Tak, Bóg taki właśnie jest! Wiedział to Ezechiel i jego udziałem było jedno z najwspanialszych proroctw zapisanych w Biblii. Dolina suchych kości stała się swoistą salą wykładową, w której Bóg udzielił lekcji swojej wszechmocy dla wszystkich i po wszystkie czasy. Na oczach proroka Bóg, krok po kroku, wlewał swoje życie w zabitych, których wyschłe już kości zasłały dolinę. Dla tych suchych kości nie było żadnej nadziei. Kości jednak oblekły się ciałem, a prorok wezwany przez Boga, przywołał Ducha Świętego i ożywcze tchnienie postawiło na nogi tę rzeszę pobitych.
Ten prorok Starego Przymierza miał swój udział w wydarzeniu, którego przesłanie jest radykalnie nowotestamentowe. Tak mówi prorok Ezechiel: „Prorokuj więc i powiedz im: Tak mówi Wszechmocny Pan: Oto Ja otworzę wasze groby i wyprowadzę was z waszych grobów, ludu mój, i wprowadzę was do ziemi izraelskiej. I poznacie, że Ja jestem Pan, gdy otworzę wasze groby i wyprowadzę was z waszych grobów, ludu mój. I tchnę w was moje ożywcze tchnienie, i ożyjecie; i osadzę was w waszej ziemi, i poznacie, że Ja, Pan, to powiedziałem i wykonam – mówi Pan.” (Ez. 37,12).
Niezależnie od faktu, iż proroctwo to zapowiada piękną przyszłość narodu wybranego, wskazuje na Boga działającego w mocy, na Boga zdeterminowanego, aby ratować człowieka!
Wezwany przez Chrystusa Łazarz opuścił swój grób.
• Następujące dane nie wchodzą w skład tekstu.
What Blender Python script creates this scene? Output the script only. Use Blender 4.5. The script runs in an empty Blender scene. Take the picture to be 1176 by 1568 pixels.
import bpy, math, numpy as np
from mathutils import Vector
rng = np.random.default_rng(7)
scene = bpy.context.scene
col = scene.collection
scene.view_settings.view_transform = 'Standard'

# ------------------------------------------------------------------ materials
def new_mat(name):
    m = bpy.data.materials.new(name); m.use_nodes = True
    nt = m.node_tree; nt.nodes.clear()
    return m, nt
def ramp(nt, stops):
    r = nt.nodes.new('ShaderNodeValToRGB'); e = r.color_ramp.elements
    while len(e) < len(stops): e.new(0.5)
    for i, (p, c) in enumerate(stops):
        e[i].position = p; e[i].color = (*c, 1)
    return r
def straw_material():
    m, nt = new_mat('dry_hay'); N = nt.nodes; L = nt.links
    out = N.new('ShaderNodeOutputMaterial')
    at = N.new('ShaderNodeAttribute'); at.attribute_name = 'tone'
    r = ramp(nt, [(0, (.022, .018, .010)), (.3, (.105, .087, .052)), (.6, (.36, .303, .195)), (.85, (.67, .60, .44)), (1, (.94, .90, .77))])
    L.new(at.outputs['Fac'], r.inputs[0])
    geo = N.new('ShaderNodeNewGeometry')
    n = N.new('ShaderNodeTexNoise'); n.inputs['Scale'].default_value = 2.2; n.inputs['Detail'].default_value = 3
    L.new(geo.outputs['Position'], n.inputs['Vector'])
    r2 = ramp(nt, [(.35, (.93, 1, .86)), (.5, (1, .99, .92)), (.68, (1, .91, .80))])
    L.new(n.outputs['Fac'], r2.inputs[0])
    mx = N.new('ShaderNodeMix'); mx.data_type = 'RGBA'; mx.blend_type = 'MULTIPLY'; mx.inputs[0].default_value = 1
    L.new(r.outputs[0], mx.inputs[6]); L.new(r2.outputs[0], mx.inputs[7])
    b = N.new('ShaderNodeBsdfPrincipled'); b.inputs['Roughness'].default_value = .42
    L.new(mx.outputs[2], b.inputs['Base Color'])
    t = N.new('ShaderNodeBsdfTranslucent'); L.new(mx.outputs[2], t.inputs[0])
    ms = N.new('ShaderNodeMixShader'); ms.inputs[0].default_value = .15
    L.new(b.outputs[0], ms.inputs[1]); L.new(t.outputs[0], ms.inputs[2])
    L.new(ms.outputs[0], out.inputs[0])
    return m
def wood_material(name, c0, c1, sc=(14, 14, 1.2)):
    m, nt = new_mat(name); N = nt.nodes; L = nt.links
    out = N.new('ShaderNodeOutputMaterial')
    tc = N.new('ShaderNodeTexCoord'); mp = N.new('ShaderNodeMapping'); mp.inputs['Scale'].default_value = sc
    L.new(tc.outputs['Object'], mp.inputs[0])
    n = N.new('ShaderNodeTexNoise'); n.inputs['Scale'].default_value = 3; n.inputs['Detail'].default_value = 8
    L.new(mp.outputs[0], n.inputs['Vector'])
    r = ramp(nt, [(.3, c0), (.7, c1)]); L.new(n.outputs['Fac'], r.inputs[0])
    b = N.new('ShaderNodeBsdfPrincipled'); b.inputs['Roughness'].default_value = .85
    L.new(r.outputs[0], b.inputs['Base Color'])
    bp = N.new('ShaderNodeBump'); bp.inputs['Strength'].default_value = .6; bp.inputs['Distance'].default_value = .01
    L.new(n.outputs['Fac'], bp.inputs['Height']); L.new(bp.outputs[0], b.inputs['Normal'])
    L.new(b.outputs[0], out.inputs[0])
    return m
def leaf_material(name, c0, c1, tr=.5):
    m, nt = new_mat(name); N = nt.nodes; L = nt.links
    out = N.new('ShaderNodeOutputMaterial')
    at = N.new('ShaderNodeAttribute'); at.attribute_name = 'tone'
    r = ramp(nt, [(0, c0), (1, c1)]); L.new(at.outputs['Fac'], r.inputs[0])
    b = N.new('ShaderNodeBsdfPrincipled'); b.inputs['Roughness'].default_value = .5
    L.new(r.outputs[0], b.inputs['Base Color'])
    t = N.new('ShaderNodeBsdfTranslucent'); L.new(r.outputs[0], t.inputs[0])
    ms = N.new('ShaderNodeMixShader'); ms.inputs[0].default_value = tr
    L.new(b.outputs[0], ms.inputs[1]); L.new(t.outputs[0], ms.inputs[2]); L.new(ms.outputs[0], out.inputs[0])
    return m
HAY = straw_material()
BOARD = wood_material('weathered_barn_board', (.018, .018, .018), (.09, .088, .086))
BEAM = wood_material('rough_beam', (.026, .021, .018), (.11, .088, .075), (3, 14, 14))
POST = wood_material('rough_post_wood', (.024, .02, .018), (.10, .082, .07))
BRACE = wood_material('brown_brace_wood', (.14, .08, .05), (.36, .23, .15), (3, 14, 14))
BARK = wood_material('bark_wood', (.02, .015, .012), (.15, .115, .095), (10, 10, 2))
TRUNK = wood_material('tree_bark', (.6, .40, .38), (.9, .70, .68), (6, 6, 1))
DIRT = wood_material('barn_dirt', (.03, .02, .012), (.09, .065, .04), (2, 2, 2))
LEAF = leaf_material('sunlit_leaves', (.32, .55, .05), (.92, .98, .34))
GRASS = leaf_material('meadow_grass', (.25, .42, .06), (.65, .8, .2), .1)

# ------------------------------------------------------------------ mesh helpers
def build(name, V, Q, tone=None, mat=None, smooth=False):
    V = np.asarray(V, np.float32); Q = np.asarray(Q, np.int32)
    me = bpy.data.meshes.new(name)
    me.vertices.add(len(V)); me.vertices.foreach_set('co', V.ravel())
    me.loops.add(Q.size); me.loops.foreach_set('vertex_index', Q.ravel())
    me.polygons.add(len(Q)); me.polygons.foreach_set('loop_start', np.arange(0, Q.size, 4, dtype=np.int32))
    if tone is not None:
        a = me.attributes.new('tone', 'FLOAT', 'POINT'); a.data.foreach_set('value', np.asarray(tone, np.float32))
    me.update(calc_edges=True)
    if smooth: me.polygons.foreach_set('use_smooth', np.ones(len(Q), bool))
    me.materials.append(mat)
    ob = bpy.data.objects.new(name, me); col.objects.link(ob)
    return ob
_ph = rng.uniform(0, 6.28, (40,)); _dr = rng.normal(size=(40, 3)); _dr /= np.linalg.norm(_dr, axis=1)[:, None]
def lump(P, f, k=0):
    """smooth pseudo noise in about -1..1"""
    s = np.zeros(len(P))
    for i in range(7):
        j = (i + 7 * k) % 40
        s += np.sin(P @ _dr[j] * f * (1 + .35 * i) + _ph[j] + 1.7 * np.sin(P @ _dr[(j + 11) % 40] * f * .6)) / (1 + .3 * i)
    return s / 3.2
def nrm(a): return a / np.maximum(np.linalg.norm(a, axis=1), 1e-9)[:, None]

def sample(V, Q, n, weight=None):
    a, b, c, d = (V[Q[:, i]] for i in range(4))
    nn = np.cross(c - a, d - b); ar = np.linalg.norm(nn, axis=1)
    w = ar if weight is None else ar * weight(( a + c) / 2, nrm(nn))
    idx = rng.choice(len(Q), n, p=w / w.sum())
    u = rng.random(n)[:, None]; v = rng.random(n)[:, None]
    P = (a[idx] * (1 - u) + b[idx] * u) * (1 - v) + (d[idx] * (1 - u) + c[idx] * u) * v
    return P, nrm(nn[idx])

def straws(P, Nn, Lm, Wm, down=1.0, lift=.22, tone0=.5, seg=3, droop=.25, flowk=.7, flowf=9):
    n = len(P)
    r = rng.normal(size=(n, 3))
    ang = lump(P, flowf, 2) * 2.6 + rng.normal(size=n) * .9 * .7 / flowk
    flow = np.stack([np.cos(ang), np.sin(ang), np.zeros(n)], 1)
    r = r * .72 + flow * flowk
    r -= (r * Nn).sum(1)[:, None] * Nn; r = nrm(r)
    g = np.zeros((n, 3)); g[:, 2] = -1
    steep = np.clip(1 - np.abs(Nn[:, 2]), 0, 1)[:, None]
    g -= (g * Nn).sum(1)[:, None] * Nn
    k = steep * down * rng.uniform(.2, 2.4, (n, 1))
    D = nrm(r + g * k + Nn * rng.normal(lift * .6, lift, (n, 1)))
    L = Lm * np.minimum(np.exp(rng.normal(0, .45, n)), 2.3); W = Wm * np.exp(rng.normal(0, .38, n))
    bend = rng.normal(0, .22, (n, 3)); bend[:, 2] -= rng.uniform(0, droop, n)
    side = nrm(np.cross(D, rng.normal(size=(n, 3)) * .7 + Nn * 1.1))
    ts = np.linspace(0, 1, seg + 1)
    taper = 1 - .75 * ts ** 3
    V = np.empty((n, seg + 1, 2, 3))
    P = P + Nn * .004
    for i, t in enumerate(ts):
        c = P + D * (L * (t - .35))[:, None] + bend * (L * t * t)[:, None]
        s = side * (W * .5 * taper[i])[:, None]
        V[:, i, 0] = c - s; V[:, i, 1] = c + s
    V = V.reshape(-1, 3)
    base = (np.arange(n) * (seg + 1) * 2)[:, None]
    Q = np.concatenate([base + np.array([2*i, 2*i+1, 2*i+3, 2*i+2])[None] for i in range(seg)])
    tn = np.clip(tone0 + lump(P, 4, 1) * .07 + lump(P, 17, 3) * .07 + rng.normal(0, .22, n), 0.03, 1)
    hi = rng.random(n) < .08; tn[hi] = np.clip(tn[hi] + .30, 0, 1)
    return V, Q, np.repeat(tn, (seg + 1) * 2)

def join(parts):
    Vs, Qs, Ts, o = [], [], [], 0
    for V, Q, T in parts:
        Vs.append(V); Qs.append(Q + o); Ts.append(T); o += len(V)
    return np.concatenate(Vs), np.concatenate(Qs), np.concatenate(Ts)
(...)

Bóg nie zna takich określeń jak „niemożliwe” i „niewykonalne”. Dolina suchych kości stała się doliną życia, ciemny grób nie zatrzymał Łazarza, a Chrystus o poranku dnia trzeciego uwidocznił tryumf życia. Każdy, kogo dotknie łaska zbawienia, komu przebaczono grzech i obmyto go we krwi Zbawiciela, winien oddawać siebie Bogu „jako ożywiony z martwych” (Rz. 6,13). Zapach śmierci już nie unosi się nad życiem takiego człowieka, a woń życia ku życiu staje się błogosławieństwem dla wielu.
Takiego mamy Boga – Boga, który zawsze jest zwycięzcą!